Both the employers and the trade unions see the need to reduce public expenditure, bolster public and private investment and introduce more rigorous management in the public administration. However, the unions will not accept a reduction in social expenditure, pay or pensions, claiming that there is a high level of tax evasion and calling for fair taxes on wealth to rectify distortions. The unions also question the budgetary crisis scenario that the government is presenting.
On labour and social security law, the new government has announced that it will not be liberalising existing redundancy regulations, but it envisages possible changes in the 2000 Basic Law on Social Security (PT0007100F) and the 2001 tripartite agreement on social security reform (PT0112112N). For instance, the government may amend the 2001 agreement's provisions allowing employees to invest their pension contributions above a certain ceiling in a private scheme rather than the state system. The government may lower the ceiling on the income subject to old-age pension contributions above which employees may opt to contribute to a private scheme, from 12 times the monthly national minimum possibly to seven or eight times this amount.

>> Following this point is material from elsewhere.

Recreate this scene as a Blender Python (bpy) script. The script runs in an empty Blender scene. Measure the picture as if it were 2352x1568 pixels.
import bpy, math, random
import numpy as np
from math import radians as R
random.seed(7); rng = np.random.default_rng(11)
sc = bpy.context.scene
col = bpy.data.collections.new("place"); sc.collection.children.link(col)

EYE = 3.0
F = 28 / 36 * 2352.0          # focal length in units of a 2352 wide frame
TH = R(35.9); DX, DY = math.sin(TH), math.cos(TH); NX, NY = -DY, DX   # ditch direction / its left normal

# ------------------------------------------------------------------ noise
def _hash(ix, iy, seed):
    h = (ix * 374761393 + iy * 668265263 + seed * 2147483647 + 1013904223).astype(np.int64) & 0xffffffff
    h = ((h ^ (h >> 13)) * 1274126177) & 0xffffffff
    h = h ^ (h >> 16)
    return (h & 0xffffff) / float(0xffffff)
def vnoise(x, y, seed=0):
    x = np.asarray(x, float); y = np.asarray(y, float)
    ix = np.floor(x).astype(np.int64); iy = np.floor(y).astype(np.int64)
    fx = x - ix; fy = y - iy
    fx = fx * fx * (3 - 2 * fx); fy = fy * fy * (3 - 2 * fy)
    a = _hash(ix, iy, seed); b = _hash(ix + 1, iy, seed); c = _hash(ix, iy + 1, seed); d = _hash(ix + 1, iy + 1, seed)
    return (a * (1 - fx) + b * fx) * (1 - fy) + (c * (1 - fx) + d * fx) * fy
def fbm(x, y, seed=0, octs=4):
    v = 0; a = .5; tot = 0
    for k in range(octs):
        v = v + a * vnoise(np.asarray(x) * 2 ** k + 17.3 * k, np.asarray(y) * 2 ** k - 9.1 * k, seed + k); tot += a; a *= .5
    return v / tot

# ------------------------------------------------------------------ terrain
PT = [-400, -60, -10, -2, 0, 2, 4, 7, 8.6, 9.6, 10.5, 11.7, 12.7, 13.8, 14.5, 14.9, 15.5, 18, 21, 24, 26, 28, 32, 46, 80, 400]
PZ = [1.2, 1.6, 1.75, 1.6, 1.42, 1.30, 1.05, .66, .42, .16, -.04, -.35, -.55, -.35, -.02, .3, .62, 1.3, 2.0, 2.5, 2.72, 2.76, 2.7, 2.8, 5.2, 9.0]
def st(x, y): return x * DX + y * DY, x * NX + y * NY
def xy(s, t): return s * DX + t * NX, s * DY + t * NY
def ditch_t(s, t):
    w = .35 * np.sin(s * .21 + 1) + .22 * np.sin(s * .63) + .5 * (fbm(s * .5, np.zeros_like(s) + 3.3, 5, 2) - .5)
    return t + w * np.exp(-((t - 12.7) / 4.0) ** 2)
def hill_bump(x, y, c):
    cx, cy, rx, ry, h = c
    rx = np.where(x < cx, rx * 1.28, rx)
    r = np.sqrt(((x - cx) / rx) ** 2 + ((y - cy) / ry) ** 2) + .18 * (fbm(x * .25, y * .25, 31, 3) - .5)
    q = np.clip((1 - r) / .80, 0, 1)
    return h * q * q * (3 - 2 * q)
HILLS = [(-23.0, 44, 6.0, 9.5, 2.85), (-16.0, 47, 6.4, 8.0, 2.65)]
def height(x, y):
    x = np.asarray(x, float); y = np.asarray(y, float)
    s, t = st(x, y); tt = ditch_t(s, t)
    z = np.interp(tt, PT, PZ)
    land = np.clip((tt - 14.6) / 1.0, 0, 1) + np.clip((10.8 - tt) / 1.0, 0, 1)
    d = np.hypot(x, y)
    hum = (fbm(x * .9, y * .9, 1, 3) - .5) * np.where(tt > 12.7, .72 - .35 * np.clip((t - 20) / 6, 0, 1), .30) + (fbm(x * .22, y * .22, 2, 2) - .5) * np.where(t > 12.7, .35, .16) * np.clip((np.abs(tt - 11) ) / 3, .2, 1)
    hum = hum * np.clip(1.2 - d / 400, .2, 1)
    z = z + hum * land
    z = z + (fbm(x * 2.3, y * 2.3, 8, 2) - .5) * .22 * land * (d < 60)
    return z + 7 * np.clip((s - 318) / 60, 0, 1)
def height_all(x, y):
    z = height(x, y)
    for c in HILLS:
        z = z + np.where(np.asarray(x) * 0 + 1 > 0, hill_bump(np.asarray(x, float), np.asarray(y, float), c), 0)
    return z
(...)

The employers see a need for a reduction in corporate taxation to make business more competitive. The Portuguese Commerce and Services Confederation (Confederação do Comércio e Serviços de Portugal, CCP) states that there is a need for more homogeneous taxation between sectors, attention to tax benefits, and structural reform of the health, educational and judicial systems.
The General Confederation of Portuguese Workers (Confederação Geral de Trabalhadores Portugueses, CGTP) has concerns about the government's plans, in particular regarding the modernisation of the social protection regime and the health service. The union confederation calls for a rationalisation of the public administration, the promotion of public services and an end to subcontracting and precarious employment.
The General Workers' Union (União Geral de Trabalhadores, UGT) is happy to talk about changes in social security, as long as they do not include measures that cast doubt on the sustainability or philosophy of a public pensions system. UGT does not, however, consider changes to the system as urgent since it was only recently that new formulas for calculating pensions were dealt with by the 2001 social security agreement. Under the terms of this agreement, the government will have to prove that any new measures do not put the recent Basic Law on Social Security in doubt, or the previous binding opinion of the Social Security and Solidarity Council (Conselho de Solidariedade e Segurança Social) on these issues. UGT has also called for: resumption of the social dialogue; the implementation of the central agreements negotiated in 2001 on social security, health and safety (PT0102135F) and employment and training (PT0102134F); and policies promoting public investment.